Tuesday, December 17, 2013

Understanding the Un-Free Market for Retrans Consent Is the First Step for Reforming It

In a truly free marketplace, private parties have the liberty to pursue commercial deals with whomever they choose. By mutual consent, private parties operating in a free market are at likewise at liberty to bind themselves to negotiated terms and conditions. The parties must abide by the terms and conditions they’ve agreed to. And an impartial authority enforces the bargained-for expectation of the parties in cases where one side fails to perform as agreed.

Unfortunately, video programming services remain stuck under a decades-old legacy regulatory apparatus that in certain critical respects marks an unfree market. The retransmission consent and must-carry regulatory regime established by Congress and enforced by the FCC is a regrettable case in point.
For over 20 years now the retrans consent/must carry regime has subjected the market for video programming to forced access mandates and to restrictions on private bargaining. Under "must-carry" rules, video broadcasters are granted special rights against multichannel video programming distributors (MVPDs), such as cable and direct broadcast satellite (DBS) operators. Those rules allow broadcasters to compel carriage of their program content by an MVPD on a basic tier channel.
On the flip side, TV broadcasters can chose to forego their must-carry rights and instead require that MVPDs negotiate directly with them for permission to retransmit their video programming. But retrans consent regulations grant protections to broadcast networks and local stations by limiting the ability of cable operators to choose what broadcasters to bargain with and what programming to bargain for. In particular, network non-duplication rules block MVPDs from importing network programming from another affiliate of the same broadcast network as a designated local TV station, even if the local TV station is not carried by the MVPD. And syndicated exclusivity rules block MVPDs from carrying syndicated programming broadcast by out-of-market TV stations when the same programs are broadcast by local TV stations.
FSF Board of Academic Advisors member Bruce Owen recounted the history of political favoritism and protectionism behind retrans consent and must carry in his Perspectives from FSF Scholars paper, "The FCC and the Unfree Market for TV Program Rights." And in a Perspectives paper titled "Broadcast Retransmission Negotiations and Free Markets," FSF President Randolph May concluded the retrans consent regime "creates artificial constraints that make the negotiations anything but a free market situation" and has "the effect of conferring certain advantages that may work to the negotiating advantage of broadcasters and against the MVPDs."   
Now in a December 12 blog post at RedState, CEI's Fred Campbell took aim at the American Television Alliance's (ATVA) 2010 petition requesting that the FCC adopt certain retrans consent negotiation and dispute resolution rules. In so doing, he likened ATVA's efforts to obtain such retrans consent regulations with the efforts of pro-regulatory advocates to impose network neutrality regulations.
Fred Campbell is a former FCC Wireless Bureau Chief, a skilled analyst, and, in general, a free marketer. We at FSF are in considerable agreement with him on many communications policy issues and respect his work.

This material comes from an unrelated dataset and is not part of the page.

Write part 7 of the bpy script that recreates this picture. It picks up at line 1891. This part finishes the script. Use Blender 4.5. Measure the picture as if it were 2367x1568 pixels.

But I believe a false equivalency has been made in his blog post between rules that modify an existing regulatory regime for one type of services and rules that subject a previously free market to new regulatory controls. 
Even if the FCC never acts on ATVA's petition, video programming negotiations between TV broadcasters and MVPDs are already un-free in significant respects. This is due to the 20 year-old restrans consent regulations, discussed above, that restrict who MVPDs can negotiate with. By contrast, prior to the FCC's Open Internet Order, broadband Internet access providers were free, if they pleased, to negotiate with content or "edge" providers regarding data transmission. The FCC's net neutrality regulations now restrict – or at least disfavor – certain kinds of two-sided pricing arrangements that may be consumer welfare-enhancing.
Surely there may be costs associated with all of the various proposals contained in ATVA's petition, just as there may be benefits associated with them. I leave the merits of ATVA's various proposals to others. The real focus should be on the more fundamental task of establishing a truly free market context for retrans consent negotiations, and for video services generally. The ultimate goal should be to eliminate regulatory intrusion in this space – and to thereby eliminate occasions for debate over whether this or that particular modification to the old regulations will tip the scales in favor of one class of competitors over another.
One promising vehicle for comprehensive free market reform is H.R. 3720, the Next Generation Television Marketplace Act. Just introduced again by Congressman Steve Scalise, the bill would finally eliminate outdated legacy video regulations that rest on an early 1990s snapshot picture of the video market. Among other things, the Next Generation Television Marketplace Act would repeal retrans consent regulations and allow negotiations for carriage of TV broadcast stations to take place in a deregulated and truly free market context.

Perhaps Fred Campbell may agree with me that this would be a good thing and that Rep. Scalise's "NextGenTV" bill represents the proper direction for reform.